Remarks by Stephen Lieberman, Minister Counselor for United Nations Management & Reform On Agenda Items 135: Program Planning Main Session of the 68th General Assembly October 9, 2013

Stephen Liberman, Minister Counselor for UN Management & Reform
New York, NY
October 9, 2013


Thank you Mr. Chairman.

We were pleased to join the Committee for Programme and Coordination once again, and while we did not participate in this past session, we look forward to working with our distinguished colleagues this fall in examining how to enhance the CPC’s important role in improving the effectiveness and strategic focus of the organization while also holding the Secretariat more accountable for results. The CPC has a very important role in shaping the UN’s strategic framework and assessing the results which the Organization achieves with the resources that Member States have provided.
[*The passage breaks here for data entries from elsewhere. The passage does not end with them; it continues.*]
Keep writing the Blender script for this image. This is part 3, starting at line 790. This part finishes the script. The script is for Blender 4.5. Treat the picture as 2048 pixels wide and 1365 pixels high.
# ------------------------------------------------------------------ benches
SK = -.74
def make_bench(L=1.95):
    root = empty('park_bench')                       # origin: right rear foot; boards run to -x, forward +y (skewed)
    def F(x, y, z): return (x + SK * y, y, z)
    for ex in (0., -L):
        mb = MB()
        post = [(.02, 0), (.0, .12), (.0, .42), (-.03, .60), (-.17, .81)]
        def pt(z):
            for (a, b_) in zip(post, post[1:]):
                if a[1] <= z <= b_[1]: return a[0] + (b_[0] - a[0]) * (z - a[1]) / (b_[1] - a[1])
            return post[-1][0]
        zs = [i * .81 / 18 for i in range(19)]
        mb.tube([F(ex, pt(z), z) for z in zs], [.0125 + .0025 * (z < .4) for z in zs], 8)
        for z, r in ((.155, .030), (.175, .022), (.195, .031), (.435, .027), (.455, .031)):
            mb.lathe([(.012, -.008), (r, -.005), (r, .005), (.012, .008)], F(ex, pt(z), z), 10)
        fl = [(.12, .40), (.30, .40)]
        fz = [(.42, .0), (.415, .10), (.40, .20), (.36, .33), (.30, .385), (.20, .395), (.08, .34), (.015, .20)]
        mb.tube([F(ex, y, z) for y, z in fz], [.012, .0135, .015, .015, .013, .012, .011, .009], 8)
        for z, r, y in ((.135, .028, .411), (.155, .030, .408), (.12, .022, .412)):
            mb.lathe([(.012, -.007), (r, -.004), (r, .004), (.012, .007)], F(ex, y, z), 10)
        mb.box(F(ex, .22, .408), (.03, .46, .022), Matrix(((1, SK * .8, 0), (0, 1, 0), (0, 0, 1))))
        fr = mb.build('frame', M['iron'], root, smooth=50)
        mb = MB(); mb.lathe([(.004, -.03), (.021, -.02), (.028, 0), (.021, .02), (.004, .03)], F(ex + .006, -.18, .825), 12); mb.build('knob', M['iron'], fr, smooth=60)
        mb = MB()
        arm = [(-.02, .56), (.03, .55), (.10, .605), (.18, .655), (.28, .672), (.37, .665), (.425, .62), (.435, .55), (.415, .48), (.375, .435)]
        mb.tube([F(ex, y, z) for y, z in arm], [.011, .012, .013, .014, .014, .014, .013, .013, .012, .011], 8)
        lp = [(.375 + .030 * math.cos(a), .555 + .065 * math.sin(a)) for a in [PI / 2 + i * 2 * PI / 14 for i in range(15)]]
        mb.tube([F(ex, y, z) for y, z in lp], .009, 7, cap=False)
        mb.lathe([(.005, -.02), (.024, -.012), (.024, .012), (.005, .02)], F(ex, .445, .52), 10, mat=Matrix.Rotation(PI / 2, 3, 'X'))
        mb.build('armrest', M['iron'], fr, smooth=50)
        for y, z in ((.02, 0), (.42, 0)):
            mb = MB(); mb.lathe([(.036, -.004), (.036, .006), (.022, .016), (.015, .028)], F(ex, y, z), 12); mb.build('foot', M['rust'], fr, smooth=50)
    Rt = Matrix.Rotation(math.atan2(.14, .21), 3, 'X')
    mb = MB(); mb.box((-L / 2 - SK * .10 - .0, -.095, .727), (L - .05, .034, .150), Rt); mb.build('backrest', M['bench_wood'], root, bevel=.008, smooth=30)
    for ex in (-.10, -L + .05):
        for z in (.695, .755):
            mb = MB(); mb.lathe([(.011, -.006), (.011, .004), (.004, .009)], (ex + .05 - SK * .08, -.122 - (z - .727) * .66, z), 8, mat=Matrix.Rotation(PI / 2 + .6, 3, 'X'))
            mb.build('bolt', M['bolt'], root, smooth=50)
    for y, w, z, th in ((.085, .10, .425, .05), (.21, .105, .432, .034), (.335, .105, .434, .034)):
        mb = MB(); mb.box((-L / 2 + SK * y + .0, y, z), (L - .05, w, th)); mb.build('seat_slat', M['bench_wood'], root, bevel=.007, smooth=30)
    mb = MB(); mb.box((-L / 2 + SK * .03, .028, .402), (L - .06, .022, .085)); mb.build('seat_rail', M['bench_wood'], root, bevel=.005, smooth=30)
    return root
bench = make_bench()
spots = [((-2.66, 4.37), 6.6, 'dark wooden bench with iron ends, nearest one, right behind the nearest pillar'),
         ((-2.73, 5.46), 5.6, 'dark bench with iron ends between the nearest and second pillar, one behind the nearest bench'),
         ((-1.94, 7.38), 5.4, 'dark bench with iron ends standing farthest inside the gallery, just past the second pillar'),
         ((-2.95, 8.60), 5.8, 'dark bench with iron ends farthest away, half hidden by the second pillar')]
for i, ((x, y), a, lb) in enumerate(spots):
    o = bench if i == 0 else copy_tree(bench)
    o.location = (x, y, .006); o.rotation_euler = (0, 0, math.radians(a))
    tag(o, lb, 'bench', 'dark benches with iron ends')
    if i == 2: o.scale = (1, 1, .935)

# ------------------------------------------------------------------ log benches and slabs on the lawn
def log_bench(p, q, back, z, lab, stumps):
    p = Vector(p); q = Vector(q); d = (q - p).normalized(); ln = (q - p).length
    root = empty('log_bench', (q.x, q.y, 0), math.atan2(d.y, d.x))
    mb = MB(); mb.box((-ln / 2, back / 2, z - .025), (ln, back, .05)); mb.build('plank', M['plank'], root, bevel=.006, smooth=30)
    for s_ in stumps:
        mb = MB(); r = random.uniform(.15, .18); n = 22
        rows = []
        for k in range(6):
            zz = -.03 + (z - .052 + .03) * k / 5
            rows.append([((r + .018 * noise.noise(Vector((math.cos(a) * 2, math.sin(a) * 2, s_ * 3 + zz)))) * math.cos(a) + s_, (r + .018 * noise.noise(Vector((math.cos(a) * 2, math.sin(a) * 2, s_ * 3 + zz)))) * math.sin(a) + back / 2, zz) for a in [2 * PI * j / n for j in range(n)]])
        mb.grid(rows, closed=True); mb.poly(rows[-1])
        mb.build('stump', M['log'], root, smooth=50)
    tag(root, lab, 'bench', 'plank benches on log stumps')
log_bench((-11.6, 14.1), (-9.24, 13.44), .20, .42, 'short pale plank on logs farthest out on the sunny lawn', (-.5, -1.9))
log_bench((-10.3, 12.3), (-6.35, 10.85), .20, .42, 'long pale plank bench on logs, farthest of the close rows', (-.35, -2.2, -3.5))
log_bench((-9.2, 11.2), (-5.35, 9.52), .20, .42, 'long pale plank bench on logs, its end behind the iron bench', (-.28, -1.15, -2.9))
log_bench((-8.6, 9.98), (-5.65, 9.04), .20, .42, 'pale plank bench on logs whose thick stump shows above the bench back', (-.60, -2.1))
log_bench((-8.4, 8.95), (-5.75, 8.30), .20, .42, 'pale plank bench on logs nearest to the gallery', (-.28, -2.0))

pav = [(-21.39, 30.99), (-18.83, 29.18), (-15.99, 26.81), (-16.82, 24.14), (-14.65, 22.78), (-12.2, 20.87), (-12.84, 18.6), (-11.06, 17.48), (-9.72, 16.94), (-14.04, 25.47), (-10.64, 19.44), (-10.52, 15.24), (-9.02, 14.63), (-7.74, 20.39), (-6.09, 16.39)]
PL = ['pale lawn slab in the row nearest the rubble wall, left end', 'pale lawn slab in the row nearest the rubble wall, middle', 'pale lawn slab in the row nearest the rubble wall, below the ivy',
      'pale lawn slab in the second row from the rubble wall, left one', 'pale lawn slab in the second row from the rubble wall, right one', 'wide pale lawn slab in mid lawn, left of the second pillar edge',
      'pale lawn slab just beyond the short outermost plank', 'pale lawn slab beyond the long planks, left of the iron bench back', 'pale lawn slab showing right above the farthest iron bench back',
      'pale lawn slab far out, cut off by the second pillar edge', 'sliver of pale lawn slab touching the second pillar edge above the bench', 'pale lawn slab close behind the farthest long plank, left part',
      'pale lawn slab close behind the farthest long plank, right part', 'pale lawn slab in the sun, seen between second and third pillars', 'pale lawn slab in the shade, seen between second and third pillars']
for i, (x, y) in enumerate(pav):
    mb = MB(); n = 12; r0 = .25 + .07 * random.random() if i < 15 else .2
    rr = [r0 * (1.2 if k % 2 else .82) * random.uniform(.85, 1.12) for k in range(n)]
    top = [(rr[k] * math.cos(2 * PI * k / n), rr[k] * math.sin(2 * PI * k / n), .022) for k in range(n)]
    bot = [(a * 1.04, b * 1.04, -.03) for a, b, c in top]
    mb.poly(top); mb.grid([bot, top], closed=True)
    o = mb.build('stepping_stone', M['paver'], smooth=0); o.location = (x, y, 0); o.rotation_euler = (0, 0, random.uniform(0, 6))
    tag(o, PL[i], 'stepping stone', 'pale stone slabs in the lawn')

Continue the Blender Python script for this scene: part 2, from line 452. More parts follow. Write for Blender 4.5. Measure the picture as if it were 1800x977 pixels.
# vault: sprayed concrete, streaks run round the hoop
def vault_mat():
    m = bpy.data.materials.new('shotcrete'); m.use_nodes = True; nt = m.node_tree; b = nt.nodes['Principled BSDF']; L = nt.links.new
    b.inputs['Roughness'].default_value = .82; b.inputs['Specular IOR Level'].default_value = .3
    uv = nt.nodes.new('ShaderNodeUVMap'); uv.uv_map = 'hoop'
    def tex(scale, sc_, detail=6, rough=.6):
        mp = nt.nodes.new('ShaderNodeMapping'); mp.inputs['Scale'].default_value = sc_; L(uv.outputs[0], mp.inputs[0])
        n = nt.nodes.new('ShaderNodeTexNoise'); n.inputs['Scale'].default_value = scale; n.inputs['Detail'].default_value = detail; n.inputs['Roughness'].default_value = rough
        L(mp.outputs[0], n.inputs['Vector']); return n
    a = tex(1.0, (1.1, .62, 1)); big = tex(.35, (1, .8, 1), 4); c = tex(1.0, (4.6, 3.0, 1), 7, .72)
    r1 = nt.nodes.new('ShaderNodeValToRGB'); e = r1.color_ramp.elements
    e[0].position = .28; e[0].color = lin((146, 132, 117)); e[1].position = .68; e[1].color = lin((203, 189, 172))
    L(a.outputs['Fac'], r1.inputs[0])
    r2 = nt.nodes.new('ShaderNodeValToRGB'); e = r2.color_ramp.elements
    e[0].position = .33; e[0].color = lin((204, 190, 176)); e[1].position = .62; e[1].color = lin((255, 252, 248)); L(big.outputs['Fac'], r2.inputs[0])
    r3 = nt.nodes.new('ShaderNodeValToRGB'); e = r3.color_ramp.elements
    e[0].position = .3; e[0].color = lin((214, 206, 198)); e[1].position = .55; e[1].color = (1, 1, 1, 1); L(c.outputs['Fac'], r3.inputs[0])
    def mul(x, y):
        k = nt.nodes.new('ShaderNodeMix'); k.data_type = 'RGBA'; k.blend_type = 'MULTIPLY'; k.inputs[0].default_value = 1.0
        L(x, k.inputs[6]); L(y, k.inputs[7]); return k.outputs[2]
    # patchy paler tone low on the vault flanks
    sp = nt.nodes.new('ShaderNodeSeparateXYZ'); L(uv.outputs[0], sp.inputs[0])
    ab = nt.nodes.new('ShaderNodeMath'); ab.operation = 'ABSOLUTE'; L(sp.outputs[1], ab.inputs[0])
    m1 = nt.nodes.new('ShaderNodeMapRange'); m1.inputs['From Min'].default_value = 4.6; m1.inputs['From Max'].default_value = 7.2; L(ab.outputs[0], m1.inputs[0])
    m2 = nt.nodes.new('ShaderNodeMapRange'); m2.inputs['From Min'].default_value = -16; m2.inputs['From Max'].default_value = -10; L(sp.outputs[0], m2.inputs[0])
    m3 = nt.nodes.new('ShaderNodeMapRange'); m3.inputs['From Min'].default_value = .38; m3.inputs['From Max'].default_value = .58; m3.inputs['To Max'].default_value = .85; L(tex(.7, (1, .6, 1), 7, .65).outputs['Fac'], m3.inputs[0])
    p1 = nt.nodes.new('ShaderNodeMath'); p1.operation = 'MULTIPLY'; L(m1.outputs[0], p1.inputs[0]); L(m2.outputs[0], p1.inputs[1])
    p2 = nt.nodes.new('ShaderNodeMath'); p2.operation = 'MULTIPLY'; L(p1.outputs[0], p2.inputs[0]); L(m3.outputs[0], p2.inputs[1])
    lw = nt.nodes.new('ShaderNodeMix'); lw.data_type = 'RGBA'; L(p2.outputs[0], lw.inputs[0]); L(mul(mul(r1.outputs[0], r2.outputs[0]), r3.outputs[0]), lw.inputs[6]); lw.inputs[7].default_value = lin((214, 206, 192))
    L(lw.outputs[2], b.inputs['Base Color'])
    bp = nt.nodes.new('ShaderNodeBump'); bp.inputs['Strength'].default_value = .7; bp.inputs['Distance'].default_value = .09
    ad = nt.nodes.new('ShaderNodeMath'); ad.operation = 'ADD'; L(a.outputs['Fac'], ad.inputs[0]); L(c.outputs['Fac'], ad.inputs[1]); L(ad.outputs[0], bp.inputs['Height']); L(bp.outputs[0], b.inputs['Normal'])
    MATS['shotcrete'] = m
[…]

The CPC also provides an opportunity that we should not miss to improve the UN’s strategic planning process. The United States has expressed our concerns repeatedly in General Assembly resolutions about shortcomings in the UN budget and program process, with special reference to the need for more effective implementation of results-based management. The CPC has a critical role to play toward this end.

There are a number of substantive and structural options that could be considered for enhancing CPC’s role as the entity responsible for ensuring the viability and effectiveness of the program and budget process in the UN.

In terms of substance, a reformed and strengthened CPC could transform the current RBM process by serving as the organization’s expert body that challenges the internal logic of the so-called logical frameworks and ensures that the goals outlined in the program fascicles are indeed SMART goals, meaning they are specific, measurable, attainable, relevant and time bound. The CPC should be issuing recommendations that deal with the technical weaknesses of the current process, so member states are better equipped to hold the secretariat accountable.

We would also like to see the CPC fulfill its mandate by identifying which programs, subprograms, and program elements are obsolete or are of marginal usefulness. The CPC has the benefit of a panoramic view of the entire strategic framework and is in an excellent position to seek these types of efficiencies as well as identify areas of overlap or duplication across the system.

At a time of budgetary constraints, it is imperative that we optimize the use of resources, but the benefits of eliminating duplicative mandates extends beyond financial savings. Identifying areas of overlap allows the organization to promote programmatic and organizational synergies, ultimately ensuring better coordinated service delivery to the people who benefit the most from the UN activities in their countries.

Again we look forward to having a robust dialogue amongst our Fifth Committee colleagues on reforming the work of the CPC and joining our CPC colleagues this spring in realizing the CPC’s important role in improving the effectiveness and strategic focus of the Organization.